Tuesday, September 23, 2008

addison

well, i am officially an uncle. addison bedi made her way into the world early monday morning. here are my two favorite pictures thus far:



there is something about each of these pictures that makes me very happy. one is seeing my brother hold his daughter. it is funny to think that the guy that used to sit on my head and do unspeakable things. this is the guy who used to place his knees on my chest and stomach, forcing all the air out of my lungs in a painful fashion while letting a healthy collection of spit dangle from his mouth only to suck it back like a yo-yo time and time again. this is the same guy who would take his chin and, performing a move he would call the type-writer, forcefully ram it into my back and shoulders repeatedly. this same guy is now going to be raising a little girl.

i look forward to seeing that.

sadly, i have to look forward. currently, i can feel the gap between this place and that one. seeing the pictures make me sad to know that it will most likely be mid-december before i get to awkwardly hold her, fearing as though i am going to break her somehow, and also before i get to see my family and addison's parents hold her comfortably without fear of her falling apart because they know what they are doing when a baby is thrust upon them. but i won't get a real sense of those qualities that make addison uniquely her. i have to settle for descriptions and that just won't suffice for me. i want to smell her, hold her, hear her, feel her breathing.

the distance is noticeable.

today, the importance of family to me became much clearer. as i told a friend of my longing to be with my family, especially its newest member, he commented on how much my family seemed to mean to me. it took me off guard. i never really noticed that in me, at least not as something unique. i suppose i forget sometimes that not everybody has that. i do have a family i love and realize that i need to be grateful for it.

my family is just another item on the list of the ways God has blessed me, a list which seems to reveal more blessings each day. in his gospel john said we have received grace upon grace, or one blessing after another from God's fullness (1.16). i'm thankful God shares that fullness with us in such a personal way, in ways unique to each of us, ways that matter.

which brings me to the second picture. it would seem that her fingers are roughly the same length as my own. i am waiting for the picture of her palming a basketball. aside from the basketball potential, i can only hope this child will retain this trait of long fingers and develop a love of music. if she doesn't, her crazy uncle will force it upon her. i will sneak her off to piano and guitar lessons when her parents aren't looking. but that finger thing is the secondary issue.

i love how serene she looks. i love how calming that picture is. i'm sure there will be screaming and pooping and crying. but something about her resting here, one hand neatly fold over the other, relaxes and comforts me. it makes the distance feel both more and less concrete. i guess i'll take that.

3 comments:

Karyn said...

She's beautiful!
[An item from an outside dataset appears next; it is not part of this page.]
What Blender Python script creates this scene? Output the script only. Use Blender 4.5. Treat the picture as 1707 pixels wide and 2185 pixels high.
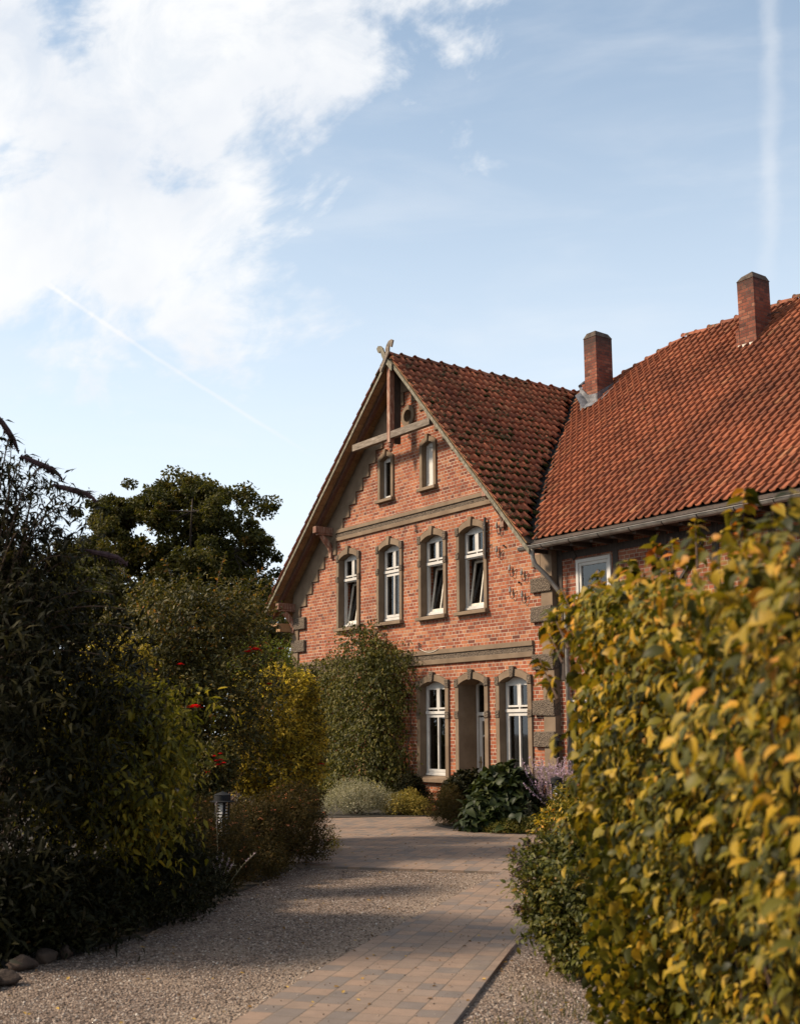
import bpy, math, random
import numpy as np
from mathutils import Vector, Matrix
from mathutils.geometry import tessellate_polygon

# ---------------------------------------------------------------- camera, sky, sun
R = math.radians
scene = bpy.context.scene
for o in list(bpy.data.objects): bpy.data.objects.remove(o)
COL = scene.collection
cam_d = bpy.data.cameras.new("camera"); cam = bpy.data.objects.new("camera", cam_d); COL.objects.link(cam)
scene.camera = cam
YAW, PITCH, ROLL = R(145.35), R(10.41), R(-0.13)
fw = Vector((math.cos(YAW)*math.cos(PITCH), math.sin(YAW)*math.cos(PITCH), math.sin(PITCH)))
rt = Vector((math.sin(YAW), -math.cos(YAW), 0)); up = rt.cross(fw)
rt2 = rt*math.cos(ROLL)+up*math.sin(ROLL); up2 = -rt*math.sin(ROLL)+up*math.cos(ROLL)
m = Matrix((rt2, up2, -fw)).transposed().to_4x4(); m.translation = Vector((18.10, -16.20, 1.70))
cam.matrix_world = m
cam_d.sensor_fit = 'VERTICAL'; cam_d.sensor_height = 36; cam_d.lens = 42.35
cam_d.clip_start = 0.1; cam_d.clip_end = 3000
cam_d.dof.use_dof = True; cam_d.dof.focus_distance = 27.0; cam_d.dof.aperture_fstop = 3.3

SUN_AZ, SUN_EL = R(240), R(38)          # heading of the sun (from +x, counter-clockwise), elevation
sund = Vector((math.cos(SUN_AZ)*math.cos(SUN_EL), math.sin(SUN_AZ)*math.cos(SUN_EL), math.sin(SUN_EL)))
sl = bpy.data.lights.new("sun", 'SUN'); sl.energy = 5.0; sl.angle = R(8.0); sl.color = (1.0, 0.83, 0.64)
so = bpy.data.objects.new("sun", sl); COL.objects.link(so); so.rotation_euler = sund.to_track_quat('Z', 'Y').to_euler()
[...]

Even at a distance, your world will never be the same. :) Super excited for you and her safe arrival!! Congratuations, Uncle TDubb.

Anonymous said...

Congratulations, Tim!! She is a beautiful little girl. Now you have a niece too... :)

Kate Hollis said...

Awww, you made me cry. I can't wait for you too meet her Uncle Tim. She's just perfect. We are so blessed to have a healthy, beautiful and perfect niece. She's joining one unique and loving family. Love you, Tim!